2. Why a Hot Market Doesn’t Guarantee a Hot P&L

Many were surprised by the disconnect between soaring asset prices and Coinbase's shrinking transaction revenue. This phenomenon highlights three crucial market dynamics that founders must understand.

  • Prices can rise on thin turnover. A bull market driven by long-term conviction—a "HODL" wave—is terrible for exchange revenue. When participants are buying to hold rather than actively trading, volumes evaporate. Fewer round-trips mean spot fees disappear, even as token prices reach for the moon.
  • On-chain UX has crossed the usability chasm. For years, using a DEX was a high-friction experience reserved for experts. That's over. With Layer 2 scaling solutions, DEXs now settle trades at latency on par with centralized exchanges for many asset pairs. This improved user experience is successfully stealing incremental order flow from CEXs, as seen in the diverging volume trends.
  • Stablecoin fee wars have consequences. In a bid to drive USDC adoption, Coinbase cut fees on its most popular stablecoin pairs in March. The strategy appears to have backfired. It significantly pinched the take-rate from high-volume advanced traders without stimulating enough new retail growth to offset the loss, proving that in a mature market, pricing strategy is a precision instrument.

3. Signals From Coinbase’s Playbook

Coinbase isn’t standing still. Its Q2 strategy reveals a clear pivot toward a more durable, multi-faceted business model.

  • Derivatives Everywhere: Recognizing that spot trading is a commoditized race to the bottom, Coinbase is going all-in on derivatives. Its CFTC-regulated U.S. futures for BTC, ETH, SOL, and XRP now trade 24/7 with up to 10x leverage. Its international exchange hit all-time highs in open interest, and the recent acquisition of Deribit closes the gap in the high-margin options market.
  • The “Everything Exchange” Layer: Coinbase is positioning itself as the primary gateway to all of crypto. With over 300 spot assets already live, its new in-app DEX aggregation routing will expose users to "millions" of on-chain tokens from day one. It's a clear move to become the App Store for the decentralized economy.
  • Stablecoin & Payments Flywheel: The company is successfully turning USDC into a platform. Average USDC balances held in Coinbase products grew 13% QoQ to $13.8 billion. This massive float generates interest revenue and fuels a payments ecosystem. Integrations like Shopify accepting USDC on Base and the Coinbase One Card offering up to 4% in BTC rewards are turning a stablecoin into a dynamic financial rail.
  • Policy Tailwinds: After years of regulatory headwinds, the tide is turning. The newly-signed GENIUS Act provides a federal framework for stablecoin issuers, and the House-passed CLARITY Act sketches out clear market structure rules. Coinbase management hailed these as "monumental" developments that transform regulatory uncertainty from a liability into a protective moat for licensed U.S. players.

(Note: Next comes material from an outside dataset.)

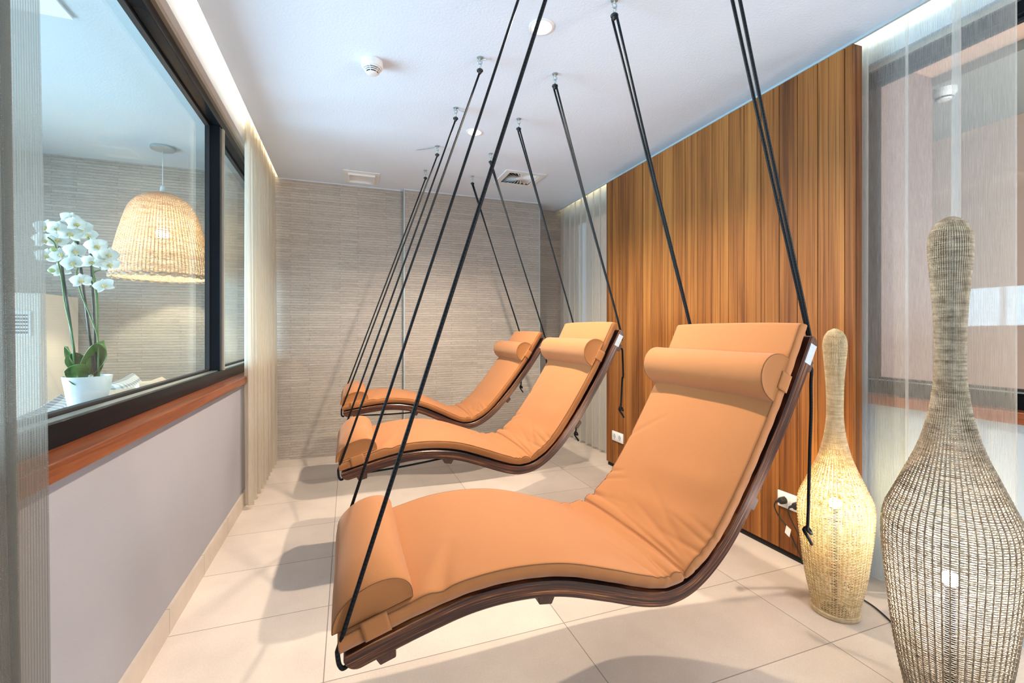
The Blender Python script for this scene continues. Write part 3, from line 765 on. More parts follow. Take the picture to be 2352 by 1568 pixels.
def build_lounger(loc, rot, label):
    t = thing('hanging_lounger', loc, label, 'lounger', 'hanging loungers in a row', (0, rot, 0))
    build_frame(t)
    g = MB(); ss = [0.03 + (SLEN - .05) * i / 90 for i in range(91)]; v = []
    for s in ss:
        for y, o in ((0.03, FT - .001), (W - .03, FT - .001), (W - .03, FT + gap(s) + .003), (0.03, FT + gap(s) + .003)):
            x, z = prof(s, o); v.append((x, y, z))
    f = [(i * 4 + k, i * 4 + (k + 1) % 4, i * 4 + 4 + (k + 1) % 4, i * 4 + 4 + k) for i in range(90) for k in range(4)] + [(3, 2, 1, 0), (360, 361, 362, 363)]
    g.add(v, f); g.build('underlay', 'void', t)
    build_mattress(t)
    build_bolster(t, 'foot_bolster', 0.085, 0.190, 0.100, -0.016, 1.0, 0.30)
    build_bolster(t, 'head_bolster', 1.735, 0.155, 0.092, 0.004, 0.3)
    for s in CROSS:
        c = MB(); v = []
        for y in (0.012, W - 0.012):
            for ds, o in ((-.026, 0.001), (.026, 0.001), (.019, -.024), (-.019, -.024)):
                x, z = prof(s + ds, o) if o > 0 else (lambda p0, p1: (p1[0] + (p0[0] - p1[0]) * 1.0, p0[1]))(prof(s + ds, o), prof(s + ds, o))
                v.append((x, y, z))
        c.add(v, [(0, 1, 2, 3), (7, 6, 5, 4)] + [(k, k + 4, (k + 1) % 4 + 4, (k + 1) % 4) for k in range(4)])
        co = c.build('crossbar', 'cleat', t)
        bv = co.modifiers.new('bevel', 'BEVEL'); bv.width = 0.003; bv.segments = 2
    lp = MB(); v = []
    for s in (1.835, 1.905):
        for o in (0.005, 0.034):
            for y in (-0.0015, 0.0005):
                x, z = prof(s, o); v.append((x, y, z))
    lp.add(v, [(0, 4, 6, 2), (1, 3, 7, 5), (0, 1, 5, 4), (2, 6, 7, 3), (0, 2, 3, 1), (4, 5, 7, 6)])
    lo = lp.build('label_plate', 'tag', t); lo['label'] = 'pale label stuck on the frame near the head end'
    return t
def ctree(o, parent=None):
    c = o.copy(); col.objects.link(c)
    if parent is not None: c.parent = parent
    for ch in list(o.children): ctree(ch, c)
    return c
def place(theta_deg, tx, tz, ynear):
    th = math.radians(theta_deg); x, z = ORG[0], ORG[2]
    return (math.cos(th) * x - math.sin(th) * z + tx, ynear, math.sin(th) * x + math.cos(th) * z + tz), -th
LG = [(0.0, 0.0, 0.0, 1.075), (-2.083, -0.038, 0.075, 2.215), (-7.57, -0.085, 0.159, 3.395)]
LBL = ['nearest tan padded hanging lounger, slung low in the foreground', 'middle tan hanging lounger, between the nearest one and the farthest one', 'farthest tan hanging lounger, against the grey stone wall']
loc, rot = place(*LG[0]); loungers = [build_lounger(loc, rot, LBL[0])]
for i in (1, 2):
    c = ctree(loungers[0]); c.location, r_ = place(*LG[i]); c.rotation_euler = (0, r_, 0); c['label'] = LBL[i]; loungers.append(c)

# ------------------------------------------------------------------ ropes and ceiling hooks
HOOKZ = CEIL
def hook(x, y, lbl, rod=None, two=False, lean=0.0):
    t = thing('ceiling_hook', (x, y, HOOKZ), lbl, 'hook', 'rope hooks screwed into the ceiling')
    MB().lathe([(0.001, 0), (0.016, 0), (0.016, -0.003), (0.013, -0.005), (0.004, -0.006), (0.004, -0.014), (0.001, -.014)], 16).build('base_plate', 'metal', t, True, angle=40)
    e = MB(); e.tube([(0.011 * math.cos(a), 0, -0.024 + 0.011 * math.sin(a)) for a in [2 * PI * k / 18 for k in range(18)]], 0.003, 6, closed=True)
    e.build('eye', 'metal', t, True)
    c = MB(); pts = []
    for k in range(24):
        a = 2 * PI * k / 24; pts.append((0.003, 0.009 * math.cos(a), -0.047 + (0.014 if math.sin(a) > 0 else 0.016) * math.sin(a)))
    c.tube(pts, 0.0028, 6, closed=True); c.build('snap_link', 'metal', t, True)
    k = MB().sphere((0.0, 0, -0.071), 0.013, 14, 10, (0.8, 1.0, 1.25)); k.lathe([(0.0145, -.073), (0.0165, -.070), (0.0165, -.066), (0.0145, -.063)], 16)
    k.build('rope_block', 'black_matt', t, True)
    if rod:
        b = MB(); b.tube(catmull([(0, 0, -.02)] + rod, 6), 0.0032, 6); b.build('bent_rod', 'metal', t, True)
    return t
def rope_obj(path, parent, name='rope', r=0.0054, n=8):
    return MB().tube(path, r, n).build(name, 'rope', parent, True, world=mworld(parent))
ORD = ['nearest', 'middle', 'farthest']
TAILZ = [(0.50, 0.62), (0.735, 0.47), (0.60, 0.655)]
for i, (th, tx, tz, yn) in enumerate(LG):
    t = loungers[i]; Mw = mworld(t)
    def wp(s, off, y): x, z = prof(s, off); return tuple(Mw @ Vector((x, y, z)))
    for side, yl, yf, yu in (('near', 0.022, 0.006, 0.10), ('far', 0.577, W - 0.006, W - .10)):
        yw = yn + (0.012 if side == 'near' else 0.568)
        # foot rope: ceiling -> round the foot end -> along the underside
        hx = 0.635
        rod = None
        if i == 2 and side == 'near': rod = [(-.02, .01, -.012), (-0.06, 0.03, -0.018), (-0.15, 0.06, -0.03)]
        if i == 1 and side == 'far': rod = [(.012, -.01, -.014), (0.028, -0.03, -0.03), (0.05, -0.075, -0.055)]
        if i == 1 and side == 'near': rod = [(.012, .0, -.01), (0.022, -0.008, -0.012), (0.030, -0.016, -0.014)]
        hook(hx, yw, 'ceiling hook carrying the foot rope on the %s side of the %s lounger' % (side, ORD[i]), rod)
        p = [(hx, yw, HOOKZ - 0.075)]
        e0 = Vector(wp(-0.006, 0.060, yf)); e1 = wp(-0.0115, 0.030, yf + .004); e2 = wp(-0.0085, 0.012, yf + .010); e3 = wp(0.001, 0.008, yf + 0.018)
        line = [tuple(Vector(p[0]).lerp(e0, k / 12)) for k in range(13)]
        arc = line + catmull([tuple(e0), e1, e2, e3], 5)[1:]
        rope_obj(arc, t)
        ua, ub = Vector(wp(0.10, -0.022, yu)), Vector(wp(0.49, -0.022, yu))
        rope_obj([tuple(ua.lerp(ub, k / 8) + Vector((0, 0, -0.004 * math.sin(PI * k / 8)))) for k in range(9)], t, 'under_rope', 0.005)
        # head ropes: two strands from one hook to the head end
        hx2 = 1.06
        hook(hx2, yw, 'ceiling hook carrying the head ropes on the %s side of the %s lounger' % (side, ORD[i]))
        end = wp(SLEN + 0.006, 0.028, yl); inn = wp(SLEN - 0.03, 0.028, yl)
        for k, dy in ((0, -0.014), (1, 0.016)):
            a = Vector((hx2, yw + dy, HOOKZ - 0.07)); bpt = Vector(end) + Vector((0.004 * (1 if k else -1), 0.007 * (1 if k else -1), 0))
            mid = a.lerp(bpt, 0.5) + Vector((0.012 * k - .004, 0.006 * k, -0.012 * k))
            rope_obj(catmull([tuple(a), tuple(mid), tuple(bpt), inn], 8), t)
        # loose tail with a knot hanging behind the head end
        q0 = Vector(wp(1.84, -0.024, yl)); zk = TAILZ[i][0 if side == 'near' else 1]
        hang = Vector((q0.x + 0.030, q0.y + 0.02, 0))
        pts = [tuple(q0), (q0.x + .018, q0.y + .006, q0.z - 0.008), (hang.x - .002, hang.y - .004, q0.z - .06), (hang.x + .004, hang.y, q0.z - 0.16), (hang.x - .002, hang.y, (q0.z + zk) / 2), (hang.x - .006, hang.y + .002, zk + 0.09), (hang.x - .012, hang.y, zk + .02)]
        tail = rope_obj(catmull(pts, 8) , t, 'rope_tail', 0.0055)
        kz = zk; kx = hang.x - .012; ky = hang.y
        kn = MB()
        kn.tube(catmull([(kx, ky, kz + .022), (kx - .012, ky - .006, kz + .012), (kx - .002, ky - .011, kz), (kx + .012, ky - .004, kz - .004), (kx + .010, ky + .009, kz + .010), (kx - .006, ky + .010, kz + .004), (kx - .004, ky, kz - .012), (kx + .008, ky, kz - .028), (kx + .022, ky + .002, kz - .048)], 6), 0.0055, 8)
        inv = mworld(t).inverted(); kn.v = [tuple(inv @ Vector(p_)) for p_ in kn.v]
        kn.build('knot', 'rope', tail, True)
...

4. Implications by Segment

Coinbase's strategy provides a road map for the entire industry.

  • For Centralised Exchanges: The era of relying on spot fees is over. Durability now hinges on derivatives depth, custody market share, and building out SaaS-like rails for institutions. Expect a wave of M&A or for CEXs to launch white-label DEX front-ends as a survival strategy.
  • For Wallets, DEXs & L2 Apps: The future is bright. With UX parity and account abstraction making on-chain interactions seamless, DEX liquidity is becoming stickier. The winning strategy is aggregation; builders should focus on smart-order routing and intent-based RFQ systems that find the best price for the user across all venues.
  • For Stablecoin & B2B Rail Startups: This is a greenfield opportunity. Regulatory clarity from the GENIUS Act, combined with Coinbase’s proven success with USDC, flags a massive lane for recurring-revenue businesses built on float, payments APIs, and corporate treasury tools. Mainstream on-ramps are coming, as shown by emergent bank partnerships like Chase offering reward-points-to-USDC conversions.
  • For Token Projects: The go-to-market playbook has flipped. The optimal path is now to launch on a DEX first to build a community and bootstrap liquidity. Then, ride an aggregator like Coinbase for mass-market distribution. Founders should also design tokenomics that incentivize liquidity provision for on-chain perpetuals markets.
  • For Investors: It’s time to update your valuation models. Assess exchanges based on their volume beta (sensitivity to market activity) plus their subscription alpha (high-margin, recurring services). The new KPIs to watch are derivatives market share, Prime loan book growth, total USDC balances, and sequencer revenue from proprietary L2s like Base.

5. An Action Playbook for Builders

Based on these signals, here is a simple playbook for the next 18 months:

  1. Diversify revenue now. Move beyond transaction fees. Launch products in derivatives (perps, options), financing (lending, margin), custody, and fiat-to-stablecoin swaps.
  2. Meet users on L2. The battle for the user will be won on-chain. Build gas-abstracted wallets, embed fiat on-ramps directly into your app, and offer your swap functionality as-a-service to other protocols.
  3. Make compliance a feature. The window to get licensed in the U.S. under a clear framework is opening. Move fast. Early movers who embrace regulation will build multi-year moats that are difficult for offshore competitors to challenge.
  4. Monitor the "everything exchange" risk. If Coinbase's aggregation strategy succeeds, it becomes the default distribution channel. Build products that are complementary, not redundant. Find a niche where you can be the best-in-class provider that the "App Store" wants to feature.

Closing Thought

Coinbase's Q2 2025 is a powerful reminder that speculative price cycles often mask the more important structural shifts in underlying usage. The froth of a $115k Bitcoin price is less important than the migration of volume to DEXs and the quiet, steady growth of subscription revenue. The builders who win the next cycle will be those who monetize derivatives, payments, and seamless on-chain user experiences. The investors who back them will be the ones who capture the next great wave of value creation in crypto.